I worked closely with my PM and developer partners, as well as directly with customers in test sessions, to design and refine an onboarding workflow built around coach marks. The approach was deliberate: rather than showing everything at once in a tutorial that most customers skip, coach marks surfaced guidance precisely in context — on the specific screen and at the exact moment the interaction was relevant. Customers learned by doing, not by reading ahead.
The coach mark system was applied to all initial screens and key interaction moments: first app launch, first media source selection, first time the remote control overlay appeared, and the playback gesture interactions. Each mark was written to be brief, specific, and action-oriented.
Gamma testing with customers validated the approach. The combination of familiar smartphone conventions, rich visual design, and contextual coach marks meant that customers who had been confused by the physical remote were navigating WD Remote confidently within their first session — and expressing genuine enthusiasm about what the app could do.
Experience the full onboarding flow as designed in the interactive prototype below.
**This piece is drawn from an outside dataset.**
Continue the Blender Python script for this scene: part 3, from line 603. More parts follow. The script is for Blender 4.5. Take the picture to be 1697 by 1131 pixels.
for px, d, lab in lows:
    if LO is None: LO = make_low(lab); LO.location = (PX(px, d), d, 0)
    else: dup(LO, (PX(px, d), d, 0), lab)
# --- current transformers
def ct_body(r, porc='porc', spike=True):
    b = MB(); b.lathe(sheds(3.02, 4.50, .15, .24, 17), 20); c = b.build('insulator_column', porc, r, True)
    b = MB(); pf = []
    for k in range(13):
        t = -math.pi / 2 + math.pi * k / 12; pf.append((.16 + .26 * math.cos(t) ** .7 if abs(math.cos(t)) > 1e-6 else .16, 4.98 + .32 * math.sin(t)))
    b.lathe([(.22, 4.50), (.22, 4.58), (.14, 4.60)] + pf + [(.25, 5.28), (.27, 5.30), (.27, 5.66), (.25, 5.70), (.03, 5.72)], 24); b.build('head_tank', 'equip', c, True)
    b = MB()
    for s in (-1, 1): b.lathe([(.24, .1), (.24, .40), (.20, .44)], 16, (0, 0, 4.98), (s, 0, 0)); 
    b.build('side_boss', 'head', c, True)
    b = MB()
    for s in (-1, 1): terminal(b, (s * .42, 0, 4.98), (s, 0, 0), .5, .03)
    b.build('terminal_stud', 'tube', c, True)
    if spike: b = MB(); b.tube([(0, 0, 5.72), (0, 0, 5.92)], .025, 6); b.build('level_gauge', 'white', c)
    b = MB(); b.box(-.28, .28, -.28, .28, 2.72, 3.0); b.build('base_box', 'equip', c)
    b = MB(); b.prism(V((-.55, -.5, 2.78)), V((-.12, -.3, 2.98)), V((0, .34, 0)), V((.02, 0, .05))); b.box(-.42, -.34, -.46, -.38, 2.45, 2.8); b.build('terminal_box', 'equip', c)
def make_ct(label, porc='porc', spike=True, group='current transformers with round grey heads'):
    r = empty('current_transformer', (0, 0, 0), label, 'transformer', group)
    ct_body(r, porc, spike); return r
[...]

▶ Prototype: App On-boardingWD Remote launched on the Apple App Store in 2014. The reception from WDTV customers was immediate and positive — the app addressed the exact pain points that research had surfaced, and customers responded with the enthusiasm that gamma testing had predicted.
The App Store reviews reflected what the design set out to achieve: customers who had been frustrated by the physical remote now had a tool that was always with them, always functional, and far more capable than anything that came in the box.
Post-launch, I continued working closely with the app PM and SDEs to collect, categorize, and prioritize customer feedback. Feature corrections and improvements were iterated in subsequent releases. This wasn’t treated as a ship-and-move-on project — the feedback loop with customers remained active, and each update was grounded in real observed behavior and expressed user need.